Thursday, February 12, 2004

I've finally got round to reading Emergence by Steven Johnson. It's unfeasibly popular with the web community, mostly because Mr Johnson has a blog, and talks a little about blogging. It has languished on my shelf for over a year. Two separate things prompted me to start reading it again.
Firstly my father swore that when he first moved to London, turkeys were still "herded" to market from Norfolk. Turkeys are notoriously poor walkers, and like humans suffer terribly from atherosclerosis and aortic aneurysms. The schooling of fish is obviously an "emergent" behaviour, engendered by a need to remain close together in the open seas, and a possibly unfounded "belief" in safety in numbers. Turkeys on the other hand are only vaguely sociable, and have no natural "schooling" behaviour. Sadly "Emergence" provides no insight into the difficulties of herding turkeys.
The second prompt was the imminent arrival of my bees. My brother and I are becoming apiarists this year. It has taken us the best part of two weeks to construct and paint the hive. It has been extremely enjoyable. The best part for me is the hanging of the wax foundation in the frames. The frames and foundation are very carefully spaced. Between frames is a gap just large enough for two bees to work back to back. This prevents the bees from building any extra comb, (from which you wouldn't be able to steal honey), and prevents the bees from glueing together your fancy carpentry. The prospect of actually filling the hive with our 50,000 new pets made me a little anxious. I had hoped Steven Johnson's book would guide us in understanding the collective "psyche" of the hive.
I've been disappointed on all counts by the book.
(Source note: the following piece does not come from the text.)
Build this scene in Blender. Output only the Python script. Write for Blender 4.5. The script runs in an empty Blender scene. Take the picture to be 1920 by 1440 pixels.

I know I'm not quite the average reader, since I boast a degree in experimental pysch, but it's much too simplistic. The only astounding insight is in seeing how to flatter the average reader's intelligence with scientific platitudes. Popular science books have to tread a fine line between readablilty and interesting analysis, but for me at least "Emergence" lacks depth. It skims too lightly across the subject headings of the more scholarly tome I'd like it to be.